La confessione non è più pratica religiosa, da chiesa e confessionale, ma uno stile di vita laico, esibito su Facebook e altri social network. Il web e le sue applicazioni di social networking sono stati eletti a spazi di trasparenza assoluta, simili a quelli dei confessionali anche se non ancora ottimizzati per elaborare l'eventuale penitenza, almeno nelle forme che la religione cattolica prevede. A confessarsi dentro un confessionale, ma anche attraverso una APP (Confession, non valida però per ottenere il perdono!) apposita da scaricare sullo smartphone, è oggi meno di un terzo dei cattolici praticanti, sui social network lo fanno quasi tutti, mettendo in mostra sé stessi, ubbidendo religiosamente al sacramento della trasparenza, predicato e imposto da Facebook ai suoi adepti, e senza dover subir alcuna penitenza.
IN ASSENZA DI CORPI CI INNAMORIAMO DI MACCHINE 🍒🍒
La confessione della religione cattolica è proposta come una via di salvezza, un segno di misericordia divina e del suo perdono, anche se per l'interposta persona di un sacerdote. Oggi è un sacramento in crisi perché alcuni termini come peccato, vergogna, contrizione, penitenza e perdono, per l'uomo contemporaneo sprofondato nell'individualismo, non hanno più un significato certo o non sono percepiti come un valore (per un approfondimento leggere il libro di Aldo Maria Valli, C'era una volta la confessione). Il crollo della pratica della confessione è una realtà contraddetta dalla facilità con cui ci si mette in mostra online e dalle numerose pratiche diffuse in Rete che caratterizzano oggi il confessionale pubblico e digitale che è diventato Facebook e gli spazi ad esso assimilabili. Pratiche perseguite in assoluta trasparenza e in assenza di motivazioni valoriali e morali forti come quelle della confessione in chiesa che sono legate alla ricerca di una riconcilizione con il Dio padre e della salvezza.

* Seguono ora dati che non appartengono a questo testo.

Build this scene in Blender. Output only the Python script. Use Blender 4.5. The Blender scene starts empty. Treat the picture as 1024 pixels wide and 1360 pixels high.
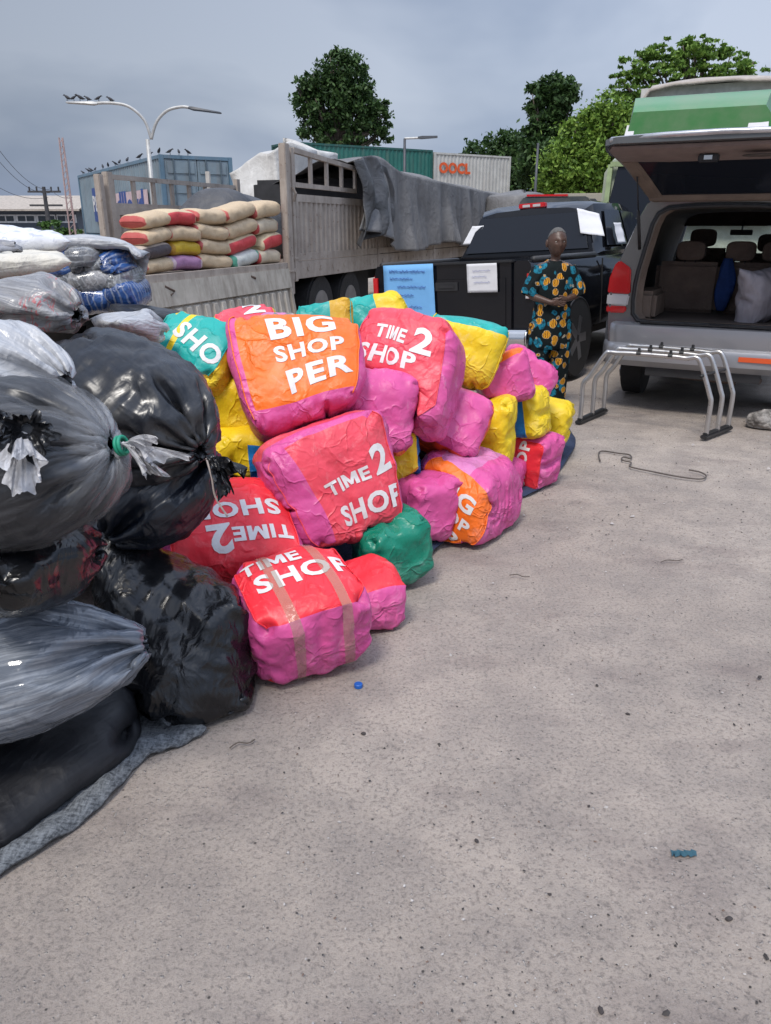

La confessione online sostituisce alla mediazione del sacerdote quella della Rete di contatti, avviene in assenza di corpo, in una vicinanza virtuale priva di spazio e non prevede alcun luogo o forma di elaborazione penitenziale. È una forma di confessione che, a differenza di quella nel confessionale a contatto con un sacerdote, non garantisce alcuna discrezionalità, riservatezza e segreto. Il prete al contrario è chiamato al segreto confessionale che non può violare per non essere ipso facto scomunicato, anche se oggi molti sacerdoti sarebbero comunque disponibili a confessare un omicidio o un crimine odioso come quello della pedofilia.
Su Facebook la trasparenza è un obbligo e una pratica diffusa. Ciò che viene confessato va a comporre il profilo dell'utente e a soddisfare la voracità di dati della piattaforma e la bulimia inarrestabile e affamata di novità di chi la frequenta.
Più è osceno, indecente, immorale ciò che viene condiviso (confessato), più viene consumato, diventa trasparente e visibile a tuti, fino a perdere ogni sua negatività. Ciò che svanisce nel buio e nell'intimità del confessionale, nei social network sperimenta un eccesso di illuminazione, di esposizione e di visibilità diventando merce da approvare, recensire, condividere e commentare.
Il confessionale acquario dei social network è lo strumento usato per la sorveglianza e il controllo diffuso, attività favorite entrambe da coloro che sono osservati grazie alla loro iper-comunicazione e le loro pratiche pornografiche di denudamento. Pratiche che possono caratterizzare anche il confessionale in chiesa ma con garantite la riservatezza, l'intimità e la privacy, protetto il segreto confessionale, salvagurdata l'inviolabilità della coscienza individuale, certa ma celata infine la penitenza.